■ Given instruction: In the listing below, locate the line containing "The Blender Python script for this scene continues." and the line containing "random.seed(9)". Output both of them and every line between, exactly as written, and nothing more.
— Begin Data listing —
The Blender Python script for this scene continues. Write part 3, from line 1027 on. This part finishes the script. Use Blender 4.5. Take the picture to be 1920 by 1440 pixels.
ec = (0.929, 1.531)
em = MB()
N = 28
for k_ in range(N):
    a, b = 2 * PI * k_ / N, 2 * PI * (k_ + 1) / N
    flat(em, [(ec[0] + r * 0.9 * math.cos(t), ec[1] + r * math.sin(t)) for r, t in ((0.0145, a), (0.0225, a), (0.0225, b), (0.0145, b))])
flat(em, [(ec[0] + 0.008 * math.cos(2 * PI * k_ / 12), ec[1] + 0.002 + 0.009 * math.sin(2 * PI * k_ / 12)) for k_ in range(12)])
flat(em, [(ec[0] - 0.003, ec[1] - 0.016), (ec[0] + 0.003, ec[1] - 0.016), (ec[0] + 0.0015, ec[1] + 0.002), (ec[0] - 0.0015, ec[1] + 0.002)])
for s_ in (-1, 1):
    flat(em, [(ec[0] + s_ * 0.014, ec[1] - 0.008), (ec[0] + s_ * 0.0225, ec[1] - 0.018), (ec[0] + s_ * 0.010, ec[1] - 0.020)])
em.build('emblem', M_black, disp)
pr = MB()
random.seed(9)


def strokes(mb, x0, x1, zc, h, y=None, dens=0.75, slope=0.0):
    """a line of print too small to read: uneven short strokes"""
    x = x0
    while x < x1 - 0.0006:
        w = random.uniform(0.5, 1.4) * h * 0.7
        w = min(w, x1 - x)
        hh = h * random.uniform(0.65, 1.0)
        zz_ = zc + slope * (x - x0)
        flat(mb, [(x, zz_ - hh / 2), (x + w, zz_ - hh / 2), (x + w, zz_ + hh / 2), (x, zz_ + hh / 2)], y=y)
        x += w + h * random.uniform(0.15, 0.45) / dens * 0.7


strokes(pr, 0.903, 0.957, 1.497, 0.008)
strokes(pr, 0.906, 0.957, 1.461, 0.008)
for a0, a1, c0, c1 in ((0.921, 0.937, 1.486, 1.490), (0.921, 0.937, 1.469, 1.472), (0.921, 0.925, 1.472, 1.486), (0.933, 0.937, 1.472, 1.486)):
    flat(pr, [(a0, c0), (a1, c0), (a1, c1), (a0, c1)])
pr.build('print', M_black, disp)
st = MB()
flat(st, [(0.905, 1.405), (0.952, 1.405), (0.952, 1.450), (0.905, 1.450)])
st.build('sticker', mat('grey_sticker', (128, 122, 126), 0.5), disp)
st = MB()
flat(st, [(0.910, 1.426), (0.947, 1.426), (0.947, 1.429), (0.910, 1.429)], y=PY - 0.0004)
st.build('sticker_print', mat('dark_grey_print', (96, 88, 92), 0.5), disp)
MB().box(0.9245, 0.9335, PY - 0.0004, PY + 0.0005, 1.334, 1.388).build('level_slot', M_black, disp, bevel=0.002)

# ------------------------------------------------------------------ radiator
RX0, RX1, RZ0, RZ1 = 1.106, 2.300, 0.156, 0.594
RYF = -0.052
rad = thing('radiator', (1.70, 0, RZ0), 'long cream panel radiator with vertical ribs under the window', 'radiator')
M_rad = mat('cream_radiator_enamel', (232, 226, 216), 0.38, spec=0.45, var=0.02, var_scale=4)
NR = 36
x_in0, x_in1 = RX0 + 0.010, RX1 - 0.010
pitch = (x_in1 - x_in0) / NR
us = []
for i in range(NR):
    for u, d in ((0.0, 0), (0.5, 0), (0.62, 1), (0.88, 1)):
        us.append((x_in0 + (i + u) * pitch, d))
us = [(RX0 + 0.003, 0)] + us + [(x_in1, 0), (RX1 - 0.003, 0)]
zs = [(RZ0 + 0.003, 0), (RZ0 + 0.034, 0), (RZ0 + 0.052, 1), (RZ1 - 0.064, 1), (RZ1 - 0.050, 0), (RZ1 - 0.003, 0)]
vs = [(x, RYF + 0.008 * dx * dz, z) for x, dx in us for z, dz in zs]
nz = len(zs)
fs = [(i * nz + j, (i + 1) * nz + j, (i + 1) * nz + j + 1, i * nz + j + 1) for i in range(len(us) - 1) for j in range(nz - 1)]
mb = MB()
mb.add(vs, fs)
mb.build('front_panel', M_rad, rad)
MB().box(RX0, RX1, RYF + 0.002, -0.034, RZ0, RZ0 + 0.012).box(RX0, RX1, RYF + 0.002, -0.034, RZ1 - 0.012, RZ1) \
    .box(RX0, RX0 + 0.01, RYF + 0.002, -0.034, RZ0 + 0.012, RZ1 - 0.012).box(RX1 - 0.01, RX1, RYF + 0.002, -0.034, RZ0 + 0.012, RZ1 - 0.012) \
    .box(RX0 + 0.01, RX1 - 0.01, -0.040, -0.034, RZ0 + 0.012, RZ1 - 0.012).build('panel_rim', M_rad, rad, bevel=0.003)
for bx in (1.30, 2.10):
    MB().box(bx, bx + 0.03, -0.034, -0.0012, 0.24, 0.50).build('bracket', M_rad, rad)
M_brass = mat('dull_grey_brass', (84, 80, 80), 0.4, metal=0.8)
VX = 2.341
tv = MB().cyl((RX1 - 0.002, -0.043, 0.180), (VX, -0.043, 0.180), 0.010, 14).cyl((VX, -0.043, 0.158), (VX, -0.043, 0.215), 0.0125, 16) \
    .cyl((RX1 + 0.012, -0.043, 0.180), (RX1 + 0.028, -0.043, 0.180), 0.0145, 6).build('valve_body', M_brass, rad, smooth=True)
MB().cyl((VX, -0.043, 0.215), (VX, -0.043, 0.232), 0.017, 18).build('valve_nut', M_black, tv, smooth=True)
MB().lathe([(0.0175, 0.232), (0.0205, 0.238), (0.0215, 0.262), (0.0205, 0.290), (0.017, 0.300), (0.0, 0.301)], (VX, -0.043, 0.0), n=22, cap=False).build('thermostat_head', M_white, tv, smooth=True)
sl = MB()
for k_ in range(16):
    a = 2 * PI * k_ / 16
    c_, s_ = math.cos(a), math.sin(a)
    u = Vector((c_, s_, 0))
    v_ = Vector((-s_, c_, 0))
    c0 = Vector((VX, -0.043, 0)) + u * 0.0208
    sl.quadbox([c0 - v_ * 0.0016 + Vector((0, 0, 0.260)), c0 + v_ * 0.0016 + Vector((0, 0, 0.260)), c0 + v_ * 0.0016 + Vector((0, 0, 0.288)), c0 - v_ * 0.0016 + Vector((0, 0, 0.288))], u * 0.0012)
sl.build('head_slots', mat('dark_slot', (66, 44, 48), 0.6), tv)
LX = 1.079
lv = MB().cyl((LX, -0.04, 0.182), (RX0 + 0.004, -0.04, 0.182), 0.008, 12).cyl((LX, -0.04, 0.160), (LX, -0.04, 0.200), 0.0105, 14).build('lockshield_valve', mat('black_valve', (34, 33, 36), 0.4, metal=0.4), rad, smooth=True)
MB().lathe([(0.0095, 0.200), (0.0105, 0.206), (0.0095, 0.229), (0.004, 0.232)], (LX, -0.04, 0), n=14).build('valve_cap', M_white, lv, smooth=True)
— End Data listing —
— Begin Data listing —
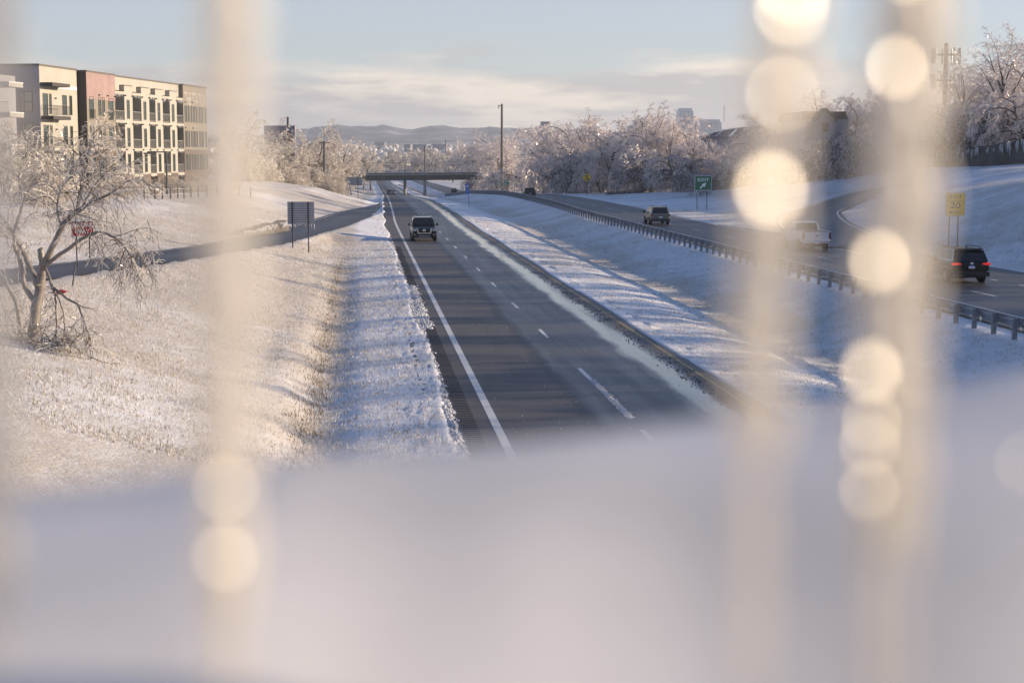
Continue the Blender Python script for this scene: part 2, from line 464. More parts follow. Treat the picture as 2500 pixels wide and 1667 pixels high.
— End Data listing —
■ Final result:
The Blender Python script for this scene continues. Write part 3, from line 1027 on. This part finishes the script. Use Blender 4.5. Take the picture to be 1920 by 1440 pixels.
ec = (0.929, 1.531)
em = MB()
N = 28
for k_ in range(N):
    a, b = 2 * PI * k_ / N, 2 * PI * (k_ + 1) / N
    flat(em, [(ec[0] + r * 0.9 * math.cos(t), ec[1] + r * math.sin(t)) for r, t in ((0.0145, a), (0.0225, a), (0.0225, b), (0.0145, b))])
flat(em, [(ec[0] + 0.008 * math.cos(2 * PI * k_ / 12), ec[1] + 0.002 + 0.009 * math.sin(2 * PI * k_ / 12)) for k_ in range(12)])
flat(em, [(ec[0] - 0.003, ec[1] - 0.016), (ec[0] + 0.003, ec[1] - 0.016), (ec[0] + 0.0015, ec[1] + 0.002), (ec[0] - 0.0015, ec[1] + 0.002)])
for s_ in (-1, 1):
    flat(em, [(ec[0] + s_ * 0.014, ec[1] - 0.008), (ec[0] + s_ * 0.0225, ec[1] - 0.018), (ec[0] + s_ * 0.010, ec[1] - 0.020)])
em.build('emblem', M_black, disp)
pr = MB()
random.seed(9)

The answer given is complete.